Marc and Craig Kielburger are the co-founders of a family of organizations dedicated to the power of WE, a movement of people coming together to change the world. Within that far-reaching movement is a holistic development model called WE Villages, which has helped lift more than one million people out of poverty in Africa, Asia and Latin America.

The latest development for WE is a Global Learning Centre in downtown Toronto—a 43,000 sq. ft. learning centre for global social justice activities.

Here’s a write-up from InsideToronto on the fantastic new building:

The corner of Queen and Parliament streets — once home to the eclectic Marty Millionaire furniture store — has become a hub through which young people will be able to effect change on a global scale.

The large building at 339 Queen St. E. is now home to WE Charity’s new Global Learning Centre, an impressive high-tech building that gives the youth empowering organization plenty of space to start their own social enterprises, engage with other youth from around the world, learn about Indigenous reconciliation and more.

With 1.8 million young Canadians — and 3.8 million young people globally — already part of the WE Movement, the Global Learning Centre gives the charity a 43,000-square-foot space from which to do good.

“The social value of what these kids do — so when you actually calculate the dollars they raise for charity plus the service hours logged as set by the federal government, they’ve created … over $200 million every year supporting 7,000 nonprofits,” WE co-founder Craig Kielburger said of the work being done.

The new Global Learning Centre came about through various donations and partnerships, meaning that none of the funds raised by WE youth went toward the creation of the new centre.

“It’s like a science centre to change the world,” Kielburger said. “They can spend time in Skype pods to connect around the world, have conversations with Kenya and Ecuador and India.

“We have an incubation centre where students can have their own desks, their own lockers, they can come in as they want.”
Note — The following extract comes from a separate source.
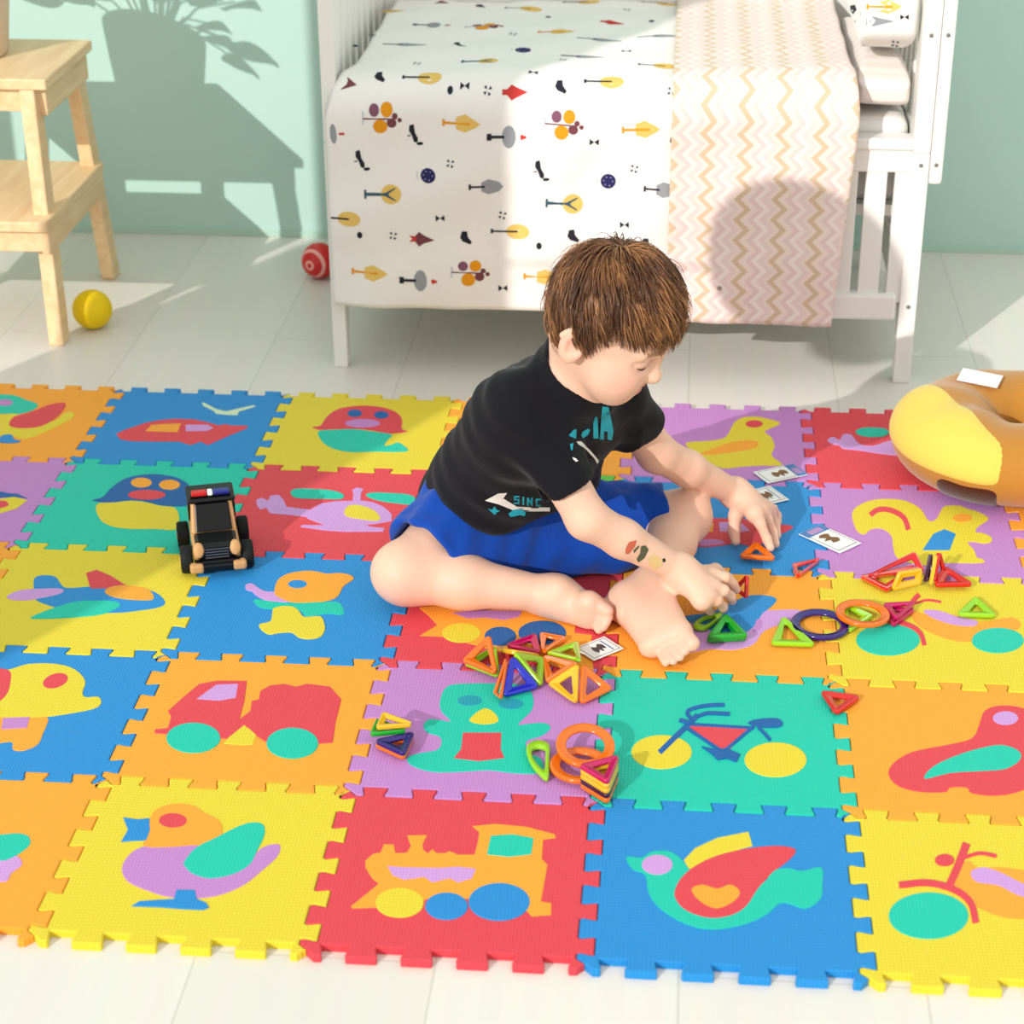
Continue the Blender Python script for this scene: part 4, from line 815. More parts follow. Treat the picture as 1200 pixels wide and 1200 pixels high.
# skeleton
pelv = np.array((1.045, .925, .105)); waist = np.array((1.060, .876, .185)); chest = np.array((1.098, .818, .275)); neckb = np.array((1.142, .778, .352))
LAT = unit((.137, .16, -.03))                  # from his right shoulder to his left
shR = W(612, 474, .335); elR = W(688, 608, .185); wrR = W(797, 668, .088)
shL = W(716, 458, .302); elL = W(770, 531, .185); wrL = W(862, 578, .075)
hipR = np.array((.985, .865, .095)); kneeR = W(478, 672, .062); ankR = W(652, 698, .040)
hipL = W(676, 606, .070); kneeL = W(799, 607, .060); ankL = W(762, 690, .042)
hf = unit(cam2w((.85, -.50, .16))); hu = cam2w((.30, .79, .53)); hu = unit(hu - hf * (hu @ hf)); hl = np.cross(hu, hf)
HR = np.stack([hf, hl, hu], 1); HC = W(706, 373, .462); HS = .93
H = lambda x, y, z: HC + HR @ np.array((x, y, z), float) * HS

def skin_setup(m, n, l, b):
    a = n.new('ShaderNodeAttribute'); a.attribute_name = 'tone'; l.new(a.outputs['Color'], b.inputs['Base Color'])
    b.inputs['Subsurface Radius'].default_value = (.9, .35, .2); b.inputs['Subsurface Scale'].default_value = .006
M_skin = mat('skin', (236, 190, 164), .5, .35, sss=.25, setup=skin_setup)
boy = thing('person', 'boy in a black t-shirt and blue shorts sitting cross-legged on the mat, sorting magnetic shapes', 'person', (pelv[0], pelv[1], MAT_Z)); bl_ = np.array(boy.location)

B = Field((.84, .54, .004), (1.47, 1.07, .585), .0018)
# head
B.ell(H(.012, 0, .022), (.085, .074, .084), HR, .01); B.ell(H(.038, 0, -.030), (.050, .056, .066), HR, .014)
B.cap(H(.058, -.012, -.078), H(.058, .012, -.078), .021, k=.03)
for s_ in (-1, 1):
    B.ell(H(.052, s_ * .032, -.045), (.034, .027, .032), HR, .02)                       # cheeks
    B.ell(H(.088, s_ * .031, -.012), (.016, .018, .011), HR, .012, '-')                  # eye sockets
    B.ell(H(.074, s_ * .031, -.013), (.0145, .0155, .0125), HR, .004)                    # lidded eyes
    B.cap(H(.087, s_ * .014, .004), H(.078, s_ * .045, .004), .008, .007, .012)          # brows
    B.ell(H(-.008, s_ * .075, -.020), (.0175, .009, .026), HR, .004); B.ell(H(-.003, s_ * .0835, -.018), (.0105, .006, .016), HR, .003, '-')   # ears
    B.cap(H(-.016, s_ * .077, .004), H(-.026, s_ * .079, -.012), .0042, .004, .004); B.cap(H(-.004, s_ * .076, -.034), H(-.004, s_ * .075, -.040), .0055, .005, .004)
    B.cap(H(.091, s_ * .008, -.042), H(.091, s_ * .009, -.043), .0062, k=.006)           # nostrils
B.cap(H(.088, 0, -.008), H(.099, 0, -.037), .0068, .0082, .012); B.ell(H(.0995, 0, -.039), (.0095, .0095, .0085), HR, .008)
B.cap(H(.083, -.014, -.0605), H(.0865, 0, -.0585), .0042, .0052, .006); B.cap(H(.0865, 0, -.0585), H(.083, .014, -.0605), .0052, .0042, .006)
B.cap(H(.081, -.010, -.0685), H(.084, 0, -.0690), .0044, .0056, .006); B.cap(H(.084, 0, -.0690), H(.081, .010, -.0685), .0056, .0044, .006)
B.cap(H(.093, -.010, -.0640), H(.093, .010, -.0640), .0016, k=.003, op='-')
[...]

In that incubation centre, youngsters will come with an idea and can get the support they need to create their own social enterprise to create change in a variety of areas, from poverty reduction to environmental issues to education and more.

There is also a legacy room created in partnership with the Wenjack family, who gained national attention through the Gord Downie and Chanie Wenjack Fund, to bring about awareness of Indigenous reconciliation.

Hartley Richardson, one of the key donors, decided to give after seeing the impact the We Movement has on young people and on communities around the world. Landmark donations from his family and his family’s fund and fellow donor David Aisenstat were crucial in making the new centre a reality.